En 2018, la fondation turque Diyanet a doté le Ghana d’une des plus grandes mosquées d’Afrique de l’Ouest, avec une capacité d’accueil de 5 000 personnes, et d’une école d’imams. Fin 2019, Djibouti a inauguré la plus vaste mosquée du pays, elle aussi financée par Diyanet. Au Cameroun, le complexe sportif de Japoma, à Douala, qui accueillera la Coupe d’Afrique des nations de football 2021, est construit par le groupe turc Yenigun et financé par la Türk Eximbank à hauteur de 116 milliards de francs CFA.

Avec un réseau de 41 ambassades, 20 bureaux de l’agence de coopération TIKA et la desserte de 53 villes africaines dans 35 pays grâce à la densification du réseau de Turkish Airlines, la toile turque s’étend sur tout le continent. D’abord discrète, l’avancée de la Turquie en Afrique est de plus en plus visible. Et selon Oumar Sall, le Sénégal en est un « pilier », du moins en Afrique de l’Ouest, car « il est difficile de se développer dans la sous-région si on n’a pas de bonnes relations diplomatiques avec le Sénégal ».

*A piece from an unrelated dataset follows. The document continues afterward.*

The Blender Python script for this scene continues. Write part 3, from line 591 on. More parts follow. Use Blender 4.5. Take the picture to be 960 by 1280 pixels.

De son côté, l’Etat sénégalais est soucieux de soigner ses relations avec Ankara pour préserver les investissements turcs. Ainsi, en 2017, il n’a pas hésité à accéder aux demandes insistantes de la Turquie de fermer les écoles du réseau Yavuz Selim. Depuis trois ans, ces huit établissements basés au Sénégal et appartenant au réseau éducatif du prédicateur turc Fethullah Gülen, ennemi juré du président Erdogan, ont l’interdiction d’accueillir des élèves.